Akif’in bu derece bağımsız ve beklentisiz olmasının ardından devletten herhangi bir konuda talebi yâda makam isteği olmamasıdır. Makamları, görevleri terk ederek inandığı işlere kendini adadığına değinen Mengüşoğlu, onun bu karakterine şu çarpıcı örneği vermektedir: Akif bir gün yemekteyken yanına gelen bir bürokratın padişahı ve hükümeti çok eleştirmemesi şeklindeki uyarısına ‘Evlat ben bu kuru fasulyeyi yedikten sonra sizi daha çok eleştiririm’ demiştir”.

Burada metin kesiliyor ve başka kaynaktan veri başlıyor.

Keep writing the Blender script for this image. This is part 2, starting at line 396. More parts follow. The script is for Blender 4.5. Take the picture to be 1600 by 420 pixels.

MİLLİ MÜCADELENİN ASIL KAHRAMANIDIR
Mengüşoğlu onun Milli Mücadelede üstlendiği görev ve misyona değinirken “Milli Mücadelenin asıl kahramanı Mehmet Akif’tir” demektedir. “Onun Milli Mücadeleye katkısı unutulmuştur. İşgal altındaki İstanbul’dan gizlice Anadolu’ya geçmiş, Sebilürreşad’ın matbaasını Ankara’ya getirtmiştir. İstiklal mücadelesi için baytar teşkilatındaki görevinden ayrılmıştır. Büyük Taarruzda da yine sahadadır ve irşat görevini sürdürmüş, askerlere moral takviyesi yapmıştır. Onun şairlik yönü, ahlaki duruşu kadar savaşçı tarafı da önemlidir, Milli Mücadele onun bu tarafını ortaya çıkarmıştır. Bu sebeple Birinci Mecliste vekil olarak vardır ama düşünce ayrılıklarından dolayı İkinci Mecliste yer alamamıştır. Polis takibinde yaşamaya başlamıştır. Ali Şükrü Bey›in öldürülmesinden sonra kendisini de öldürülme durumu olduğu için Mısır›a gitmiştir”.
ASIM’IN NESLİ VE Z KUŞAĞI
Mengüşoğlu, ‘Z kuşağı Y kuşağı’ gibi tanımlamaları dikkate alarak ve Akif’in idealize ettiği ‘Asım’ın nesli’ ile ilgili de şunları söylemektedir: Şu anda Türkiye’de çok ciddi bir İslamlaşma aktivitesi başladığını düşünüyorum. 50-60 yıl öncesinden daha da ümitliyim. Sahih bir din anlayışına yönelmede ciddi bir gelişme ve bir artış var. Literatür de çok arttı, kitap yayını çok fazla, benim çocukluğumda bir tane bile meal bulamazken şimdi piyasada 450’nin üzerinde Kur’an meali bulunmaktadır. 60 yıl önce okuyacak kitap bulamazdım şimdi yeni yayınlara, kitaplara yetişemiyorum. İnsanlar Kur’an’a yeniden dönmekteler. ‘Asım’, tip olarak kabına sığmaz bir gençtir ve Akif onu sürekli düşünceye, sokaktaki hayattan entelektüel bir hayata davet eder. Şimdiki gençlikte biraz bu durumdadır. Tüm İslam dünyasında bir değişim ve gelişme var ve bu sürecin içinde olmak bana mutluluk veriyor”.